Start at the first line of the material below and retype each line through the one containing "SC.camera = cam", exactly.

^^^^

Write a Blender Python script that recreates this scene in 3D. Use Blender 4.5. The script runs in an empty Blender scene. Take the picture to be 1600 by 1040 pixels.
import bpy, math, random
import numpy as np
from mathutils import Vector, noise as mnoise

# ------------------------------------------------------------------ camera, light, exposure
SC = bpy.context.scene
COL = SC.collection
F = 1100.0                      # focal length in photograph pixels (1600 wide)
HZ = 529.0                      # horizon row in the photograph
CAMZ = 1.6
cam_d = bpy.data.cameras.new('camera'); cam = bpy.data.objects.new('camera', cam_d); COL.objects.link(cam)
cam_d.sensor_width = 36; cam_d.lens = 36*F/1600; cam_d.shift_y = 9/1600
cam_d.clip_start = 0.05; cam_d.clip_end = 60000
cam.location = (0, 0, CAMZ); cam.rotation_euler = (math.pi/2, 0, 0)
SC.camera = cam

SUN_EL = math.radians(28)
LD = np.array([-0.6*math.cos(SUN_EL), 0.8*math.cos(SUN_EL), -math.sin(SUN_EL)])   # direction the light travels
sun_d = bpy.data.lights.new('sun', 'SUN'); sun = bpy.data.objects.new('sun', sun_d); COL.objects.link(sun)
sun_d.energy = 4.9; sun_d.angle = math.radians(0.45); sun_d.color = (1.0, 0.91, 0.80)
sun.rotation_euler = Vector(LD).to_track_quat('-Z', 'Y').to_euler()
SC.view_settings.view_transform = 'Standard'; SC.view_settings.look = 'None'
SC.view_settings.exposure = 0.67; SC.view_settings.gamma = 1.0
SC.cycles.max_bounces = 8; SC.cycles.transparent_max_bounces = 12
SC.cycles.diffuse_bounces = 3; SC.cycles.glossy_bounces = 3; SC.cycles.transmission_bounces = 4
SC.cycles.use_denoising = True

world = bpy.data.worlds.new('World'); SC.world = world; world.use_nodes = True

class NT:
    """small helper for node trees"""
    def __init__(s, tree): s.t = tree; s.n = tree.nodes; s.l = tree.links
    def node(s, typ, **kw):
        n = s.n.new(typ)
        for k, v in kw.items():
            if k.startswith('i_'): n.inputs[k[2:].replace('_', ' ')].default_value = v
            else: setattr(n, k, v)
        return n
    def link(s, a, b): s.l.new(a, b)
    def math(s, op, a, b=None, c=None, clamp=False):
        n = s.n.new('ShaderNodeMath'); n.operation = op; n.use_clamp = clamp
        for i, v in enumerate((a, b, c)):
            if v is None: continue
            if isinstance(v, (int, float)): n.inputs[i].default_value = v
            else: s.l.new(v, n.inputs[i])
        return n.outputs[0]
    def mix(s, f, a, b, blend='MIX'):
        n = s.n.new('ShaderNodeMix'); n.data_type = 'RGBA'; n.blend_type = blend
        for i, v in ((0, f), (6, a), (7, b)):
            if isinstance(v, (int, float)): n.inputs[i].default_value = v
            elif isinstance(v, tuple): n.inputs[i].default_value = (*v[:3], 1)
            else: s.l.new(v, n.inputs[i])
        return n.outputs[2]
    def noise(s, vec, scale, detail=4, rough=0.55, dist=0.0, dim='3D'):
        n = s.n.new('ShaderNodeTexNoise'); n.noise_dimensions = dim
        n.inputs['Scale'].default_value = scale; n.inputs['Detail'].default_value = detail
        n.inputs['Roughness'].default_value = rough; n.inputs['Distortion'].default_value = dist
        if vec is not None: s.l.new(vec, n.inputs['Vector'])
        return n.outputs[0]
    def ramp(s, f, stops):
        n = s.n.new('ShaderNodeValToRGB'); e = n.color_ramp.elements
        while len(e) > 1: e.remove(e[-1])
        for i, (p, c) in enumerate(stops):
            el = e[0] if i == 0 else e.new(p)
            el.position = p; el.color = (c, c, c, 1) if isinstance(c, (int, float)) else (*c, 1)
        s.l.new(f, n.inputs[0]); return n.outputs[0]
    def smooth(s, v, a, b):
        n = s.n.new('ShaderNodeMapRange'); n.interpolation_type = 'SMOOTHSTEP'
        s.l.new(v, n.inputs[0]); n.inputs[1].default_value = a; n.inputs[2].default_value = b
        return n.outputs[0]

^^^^

*Worked solution*:
Write a Blender Python script that recreates this scene in 3D. Use Blender 4.5. The script runs in an empty Blender scene. Take the picture to be 1600 by 1040 pixels.
import bpy, math, random
import numpy as np
from mathutils import Vector, noise as mnoise

# ------------------------------------------------------------------ camera, light, exposure
SC = bpy.context.scene
COL = SC.collection
F = 1100.0                      # focal length in photograph pixels (1600 wide)
HZ = 529.0                      # horizon row in the photograph
CAMZ = 1.6
cam_d = bpy.data.cameras.new('camera'); cam = bpy.data.objects.new('camera', cam_d); COL.objects.link(cam)
cam_d.sensor_width = 36; cam_d.lens = 36*F/1600; cam_d.shift_y = 9/1600
cam_d.clip_start = 0.05; cam_d.clip_end = 60000
cam.location = (0, 0, CAMZ); cam.rotation_euler = (math.pi/2, 0, 0)
SC.camera = cam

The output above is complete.